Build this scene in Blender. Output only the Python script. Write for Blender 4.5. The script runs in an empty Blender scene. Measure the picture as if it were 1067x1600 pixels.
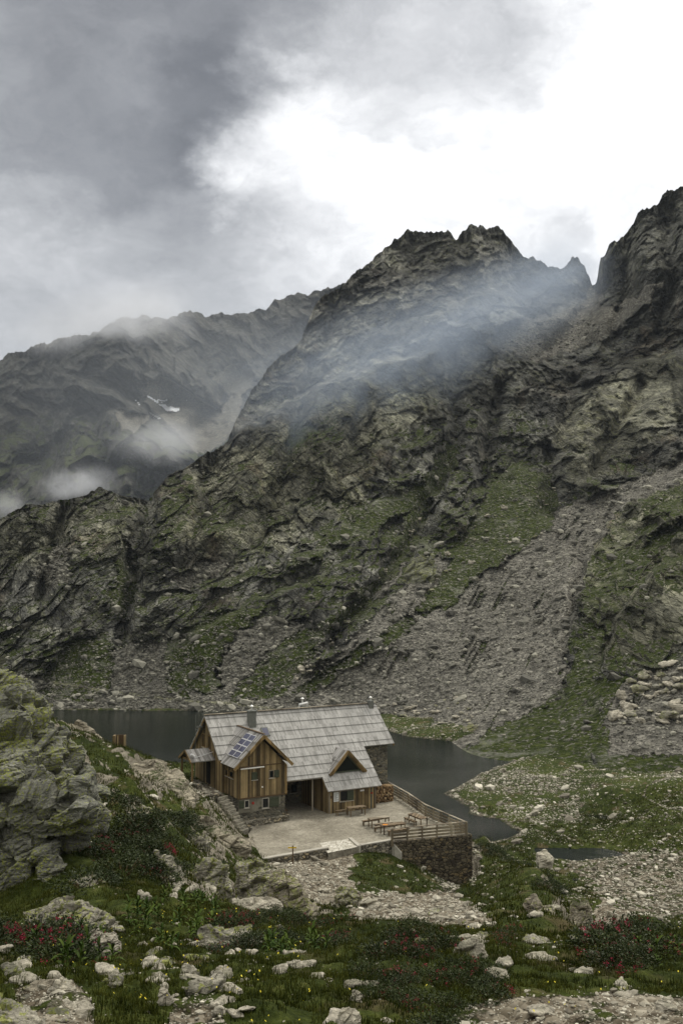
import bpy, bmesh, math, random
import numpy as np
from mathutils import Vector, Matrix
R = math.radians
C = bpy.context.scene.collection
SC = bpy.context.scene

# ------------------------------------------------------------------ camera
F = 1560.0; TH = math.atan(100/1560.0); CZ = 28.6
cam = bpy.data.cameras.new('camera'); cam.sensor_fit = 'VERTICAL'; cam.sensor_height = 36; cam.sensor_width = 24
cam.lens = F/1600*36; cam.clip_start = 0.2; cam.clip_end = 9000
camo = bpy.data.objects.new('camera', cam); C.objects.link(camo)
camo.location = (0, 0, CZ); camo.rotation_euler = (R(90)+TH, 0, 0)
SC.camera = camo

# ------------------------------------------------------------------ light
SUN_EL, SUN_AZ = 48.0, 30.0      # degrees above the horizon, degrees right of the view axis
SC.view_settings.view_transform = 'Standard'; SC.view_settings.look = 'None'
SC.view_settings.gamma = 1; SC.view_settings.exposure = 0.56
SC.cycles.use_denoising = True
SC.cycles.max_bounces = 5; SC.cycles.volume_bounces = 2; SC.cycles.diffuse_bounces = 2
SC.cycles.transparent_max_bounces = 8
sun = bpy.data.lights.new('sun', 'SUN'); sun.energy = 1.5; sun.angle = R(11); sun.color = (1, .94, .84)
suno = bpy.data.objects.new('sun', sun); C.objects.link(suno)
sd = Vector((math.sin(R(SUN_AZ))*math.cos(R(SUN_EL)), math.cos(R(SUN_AZ))*math.cos(R(SUN_EL)), math.sin(R(SUN_EL))))
suno.rotation_euler = sd.to_track_quat('Z', 'Y').to_euler(); suno.location = sd*50

def pray(px, py):
    """direction through a point of the photo (1067x1600), y component about 1"""
    px = np.asarray(px, float); py = np.asarray(py, float)
    x = (px-533.5)/F; y = np.ones_like(x*py); z = -(py-800)/F
    c, s = math.cos(TH), math.sin(TH)
    return x+0*y, c*y-s*z, s*y+c*z
def pdir(px, py):
    a = pray(px, py); v = Vector((float(a[0]), float(a[1]), float(a[2]))); v.normalize(); return v
def at(px, py, d):
    """world point seen at a photo pixel, d metres out along +Y"""
    x, y, z = pray(px, py)
    return np.array([x*d/y, d+0*y, CZ+z*d/y])
def onz(px, py, z):
    a = pray(px, py); k = (z-CZ)/a[2]
    return np.array([a[0]*k, a[1]*k, z+0*k])

# ------------------------------------------------------------------ node helpers
class NT:
    def __init__(s, tree): s.t = tree; s.n = tree.nodes; s.l = tree.links
    def new(s, typ, **kw):
        n = s.n.new(typ)
        for k, v in kw.items(): setattr(n, k, v)
        return n
    def put(s, sock, v):
        if isinstance(v, bpy.types.NodeSocket): s.l.new(v, sock)
        elif v is not None:
            if isinstance(v, (tuple, list)) and len(v) == 3 and sock.type == 'RGBA': v = (*v, 1)
            sock.default_value = v
    def math(s, op, a, b=None, c=None, clamp=False):
        n = s.new('ShaderNodeMath', operation=op); n.use_clamp = clamp
        for i, v in enumerate((a, b, c)):
            if v is not None: s.put(n.inputs[i], v)
        return n.outputs[0]
    def vmath(s, op, a, b=None, scale=None):
        n = s.new('ShaderNodeVectorMath', operation=op)
        s.put(n.inputs[0], a)
        if b is not None: s.put(n.inputs[1], b)
        if scale is not None: s.put(n.inputs['Scale'], scale)
        return n.outputs['Value'] if op in ('DOT_PRODUCT', 'LENGTH', 'DISTANCE') else n.outputs['Vector']
    def noise(s, vec, scale, detail=5, rough=.55, dist=0, out='Fac'):
        n = s.new('ShaderNodeTexNoise'); s.put(n.inputs['Vector'], vec)
        s.put(n.inputs['Scale'], scale); n.inputs['Detail'].default_value = detail
        n.inputs['Roughness'].default_value = rough; n.inputs['Distortion'].default_value = dist
        return n.outputs[out]
    def voro(s, vec, scale, feature='F1', out='Distance', rand=1):
        n = s.new('ShaderNodeTexVoronoi', feature=feature); s.put(n.inputs['Vector'], vec)
        s.put(n.inputs['Scale'], scale); n.inputs['Randomness'].default_value = rand
        return n.outputs[out]
    def ramp(s, fac, pts, interp='LINEAR'):
        n = s.new('ShaderNodeValToRGB'); s.put(n.inputs[0], fac); cr = n.color_ramp; cr.interpolation = interp
        while len(cr.elements) < len(pts): cr.elements.new(1)
        for e, (p, c) in zip(cr.elements, pts):
            e.position = p; e.color = (*c, 1) if isinstance(c, (tuple, list)) else (c, c, c, 1)
        return n.outputs[0]
    def mr(s, v, a, b, c=0, d=1, interp='SMOOTHSTEP'):
        n = s.new('ShaderNodeMapRange', interpolation_type=interp)
        for i, x in enumerate((v, a, b, c, d)): s.put(n.inputs[i], x)
        return n.outputs[0]
    def mix(s, f, a, b, blend='MIX'):
        n = s.new('ShaderNodeMix', data_type='RGBA', blend_type=blend)
        s.put(n.inputs[0], f); s.put(n.inputs[6], a); s.put(n.inputs[7], b)
        return n.outputs[2]
    def mapping(s, vec, scale=(1, 1, 1), rot=(0, 0, 0), loc=(0, 0, 0)):
        n = s.new('ShaderNodeMapping'); s.put(n.inputs['Vector'], vec)
        n.inputs['Scale'].default_value = scale; n.inputs['Rotation'].default_value = rot; n.inputs['Location'].default_value = loc
        return n.outputs[0]
    def attr(s, name, out='Color'):
        return s.new('ShaderNodeAttribute', attribute_name=name).outputs[out]
    def sep(s, v):
        n = s.new('ShaderNodeSeparateXYZ'); s.put(n.inputs[0], v); return n.outputs
    def bump(s, h, strength=.5, dist=.1, normal=None):
        n = s.new('ShaderNodeBump'); s.put(n.inputs['Height'], h); s.put(n.inputs['Strength'], strength); s.put(n.inputs['Distance'], dist)
        if normal is not None: s.l.new(normal, n.inputs['Normal'])
        return n.outputs[0]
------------
**Requirements:**
Scan the listing above for the word "scene" and show each line where it is found.

**Reply to the task:**
Build this scene in Blender. Output only the Python script. Write for Blender 4.5. The script runs in an empty Blender scene. Measure the picture as if it were 1067x1600 pixels.
C = bpy.context.scene.collection
SC = bpy.context.scene